On October 7, the Harvard Graduate School of Education hosted the local launch of the XQ: The Super School Project initiative — a national campaign, backed by Laurene Powell Jobs, president of the Emerson Collective (EC), calling on educators, students, and sector leaders to design a new high school model. At the event held at Gutman Conference Center, Dean James Ryan welcomed Jobs, EC Managing Director Russlynn Ali, Harvard Professor Henry Skip Gates Jr., Harvard University President Drew Faust, and an additional 100 invited guests to discuss the project and the motivation behind it.

XQ: The Super School Project, which Ryan called timely, bold, and creative, is open to anyone interested in reimagining high school and coming up with a plan with the potential for $50 million to support and create it.

The significant need for change in American high schools wouldn’t surprise anyone in the room, said Ali, citing the United States’ ranking of 27 out of 34 developed countries in math performance. Noting how little has changed in high schools in the past 30 years. Ali described American high schools as “frozen in time.”

Gates called the need to remodel American high schools “most urgent,” emphasizing the need for students to once again feel safe to dream about their futures.

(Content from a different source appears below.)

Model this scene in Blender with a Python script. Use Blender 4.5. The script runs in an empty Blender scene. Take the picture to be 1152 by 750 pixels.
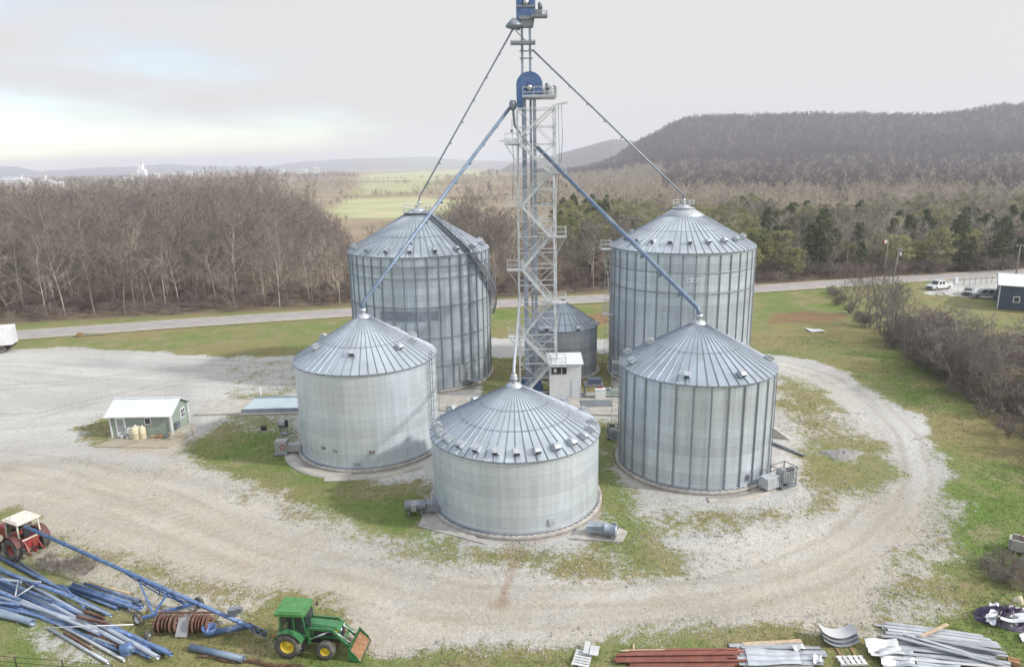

The XQ Super School Project is not an effort to look at the failures of education reform, said Ali, but to help motivate students, educators, and thinkers to reimagine what American high school could be. Existing problems suggested by the event’s audience, such as the need for more individualized learning, improvements in sex education, and a better system for reincorporating incarcerated youth back into the system and society, could be addressed in submissions.

Over the next month, the XQ Super School Project initiative will travel throughout the country to encourage teams to submit plans for their dream high schools. Then, next fall, judges will pick several winning teams, who will be provided expert support and a fund of $50 million that will support at least five schools over the next five years.